Design and Architecture of a Live Streaming Gift System

Features of the Live Gift System

High data consistency is required because gifts involve real monetary transactions; errors are unacceptable.

High real‑time requirement. Users care about the host’s immediate feedback after sending a gift, and hosts monitor gift leaderboards to interact with fans promptly. Therefore, gift accounts and leaderboards must be updated in near real‑time.

Many related modules. A single gift transaction triggers updates to various leaderboards, user level adjustments, and message broadcasting.

High security requirement. A gift account is comparable to a bank account.

Message importance. During popular live streams, massive gift messages must be delivered reliably and quickly without loss or duplication.

Gift System Architecture Choices

Module Interaction Mode Two options are considered: a direct notify mode and a message‑queue mode. The recommendation is to adopt a producer‑consumer model using a message queue for inter‑module communication. This approach decouples modules, allows independent scaling, and avoids long notify chains that become hard to maintain as new features (e.g., new leaderboards, honor systems) are added.

Computation Mode Gift leaderboards are read‑heavy, write‑light. A write‑diffusion (write‑asynchronous) mode is suggested: write operations push updates to a queue, and a separate process calculates the leaderboard asynchronously. Reads then fetch the pre‑computed results, ensuring low latency.

Storage Mode Different data have different requirements.

KV store: Core data such as leaderboards are persisted in a KV store for fast read/write.

MEM cache: Frequently accessed KV data are cached to reduce network latency.

SQL database: Gift transaction logs are stored for reconciliation and low‑frequency statistical analysis.
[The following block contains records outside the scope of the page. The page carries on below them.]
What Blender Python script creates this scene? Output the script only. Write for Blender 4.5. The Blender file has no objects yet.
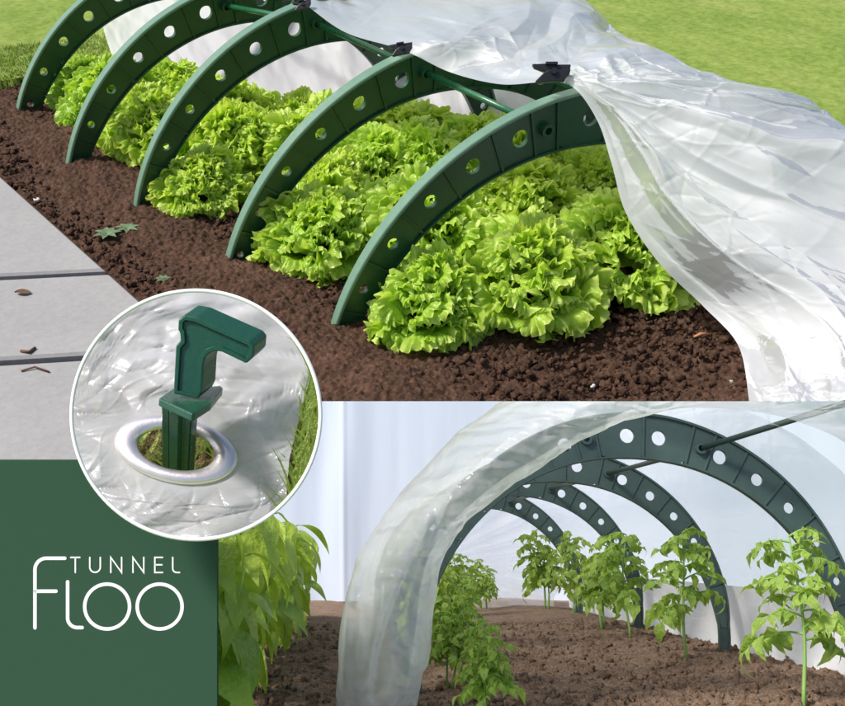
import bpy, math, random
import numpy as np
from mathutils import Vector, Matrix, Euler
from mathutils import noise as mnoise

random.seed(7)
RNG = np.random.default_rng(7)
sc = bpy.context.scene
COL = sc.collection
sc.unit_settings.scale_length = 0.5

# ------------------------------------------------------------------ noise
def vnoise(x, y, seed=0):
    xi = np.floor(x).astype(np.int64); yi = np.floor(y).astype(np.int64)
    xf = x - xi; yf = y - yi
    u = xf*xf*(3-2*xf); v = yf*yf*(3-2*yf)
    def h(a, b):
        n = (a*374761393 + b*668265263 + seed*1442695041) & 0xffffffff
        n = ((n ^ (n >> 13)) * 1274126177) & 0xffffffff
        return ((n ^ (n >> 16)) & 0xffff)/65535.0
    a = h(xi, yi); b = h(xi+1, yi); c = h(xi, yi+1); d = h(xi+1, yi+1)
    return (a*(1-u)+b*u)*(1-v) + (c*(1-u)+d*u)*v
def fbm(x, y, oct=4, seed=0, gain=.5):
    s = 0; a = 1; t = 0
    for o in range(oct):
        s = s + a*vnoise(x*2**o+17.3*o, y*2**o-9.1*o, seed+o); t += a; a *= gain
    return s/t
def worley(x, y, seed=0):
    xi = np.floor(x).astype(np.int64); yi = np.floor(y).astype(np.int64)
    best = np.full(x.shape, 9.0)
    for dx in (-1, 0, 1):
        for dy in (-1, 0, 1):
            a = xi+dx; b = yi+dy
            n = (a*374761393 + b*668265263 + seed*1442695041) & 0xffffffff
            n = ((n ^ (n >> 13))*1274126177) & 0xffffffff
            px = a + ((n ^ (n >> 16)) & 0xffff)/65535.0
            n2 = (n*1103515245+12345) & 0xffffffff
            py = b + ((n2 >> 8) & 0xffff)/65535.0
            best = np.minimum(best, (px-x)**2+(py-y)**2)
    return np.sqrt(best)

# ------------------------------------------------------------------ mesh helpers
def mesh(name, V, Fc, smooth=True):
    me = bpy.data.meshes.new(name)
    me.from_pydata([tuple(map(float, v)) for v in V], [], [tuple(map(int, f)) for f in Fc])
    if smooth:
        me.polygons.foreach_set('use_smooth', [True]*len(me.polygons))
    me.update()
    return me
def obj(name, me, mat, parent=None):
    o = bpy.data.objects.new(name, me)
    if mat is not None and len(me.materials) == 0: me.materials.append(mat)
    COL.objects.link(o)
    if parent: o.parent = parent
    return o
def empty(name):
    o = bpy.data.objects.new(name, None); COL.objects.link(o); o.empty_display_size = .1
    return o
def tag(o, label=None, cat=None, group=None, kind=None):
    if label: o['label'] = label
    if cat: o['category'] = cat
    if group: o['group'] = group
    if kind: o['kind'] = kind
    return o
def copy_tree(o, parent=None):
    c = o.copy(); COL.objects.link(c)
    if parent: c.parent = parent
    for ch in list(o.children): copy_tree(ch, c)
    return c
class MB:
    def __init__(s): s.v = []; s.f = []
    def add(s, V, Fc):
        n = len(s.v); s.v += [tuple(v) for v in V]; s.f += [tuple(i+n for i in f) for f in Fc]
    def box(s, c, h, R=None):
        R = R or Matrix.Identity(3)
        V = [Vector(c)+R @ Vector((sx*h[0], sy*h[1], sz*h[2])) for sx in (-1, 1) for sy in (-1, 1) for sz in (-1, 1)]
        s.add(V, [(0,1,3,2),(4,6,7,5),(0,4,5,1),(2,3,7,6),(0,2,6,4),(1,5,7,3)])
    def tube(s, pts, rad, n=8, cap=True):
        pts = [Vector(p) for p in pts]
        if not hasattr(rad, '__len__'): rad = [rad]*len(pts)
        V = []; Fc = []; up = Vector((0.13, .21, 1)).normalized()
        for i, p in enumerate(pts):
            t = (pts[min(i+1, len(pts)-1)]-pts[max(i-1, 0)]).normalized()
            a = t.cross(up)
            if a.length < .05: a = t.cross(Vector((1, 0, 0)))
            a.normalize(); b = t.cross(a)
            for k in range(n):
                w = 2*math.pi*k/n
                V.append(p+(a*math.cos(w)+b*math.sin(w))*rad[i])
        for i in range(len(pts)-1):
            for k in range(n):
                Fc.append((i*n+k, i*n+(k+1) % n, (i+1)*n+(k+1) % n, (i+1)*n+k))
        if cap: Fc += [tuple(range(n))[::-1], tuple((len(pts)-1)*n+k for k in range(n))]
        s.add(V, Fc)
    def build(s, name, mat, parent=None, smooth=False):
        return obj(name, mesh(name, s.v, s.f, smooth), mat, parent)
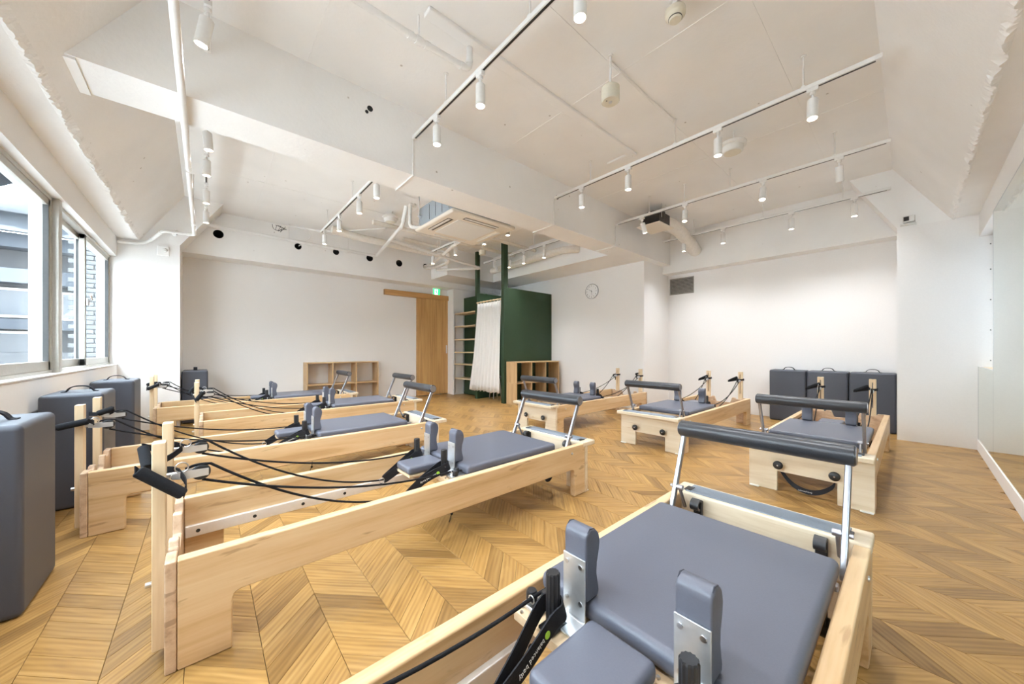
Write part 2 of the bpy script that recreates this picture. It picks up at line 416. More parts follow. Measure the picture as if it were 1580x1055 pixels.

SSD storage: Transaction logs are also written to SSD for disaster recovery, issue tracing, and log replay. Data is sharded and replicated to balance cost and reliability.

Data Consistency

The CAP theorem is acknowledged. In high‑concurrency, real‑time scenarios, traditional SQL databases often cannot meet performance needs, leading to the adoption of KV stores that lack full transactional support. Consistency challenges arise mainly from data corruption (mitigated by backups) and timeout‑induced state uncertainty in distributed systems.

Solution for the gift service: each gift transaction generates a unique ID that propagates through the entire workflow. If a timeout occurs, the event is logged and a Redo process retries the operation, first checking whether the ID has already been processed to avoid duplicate accounting.

Security

End‑to‑end encryption of the gift protocol to prevent tampering.

Replay‑attack protection. The gifting process is split into two steps—order placement and consumption—governed by a state machine. If an order packet is captured and replayed, a new order ID is generated; if a consumption packet is replayed, the state machine validates the order’s legitimacy and consumption status.

Internal security measures: strengthen internal controls, enforce strict process standards, separate duties (DO separation), and perform periodic reconciliations.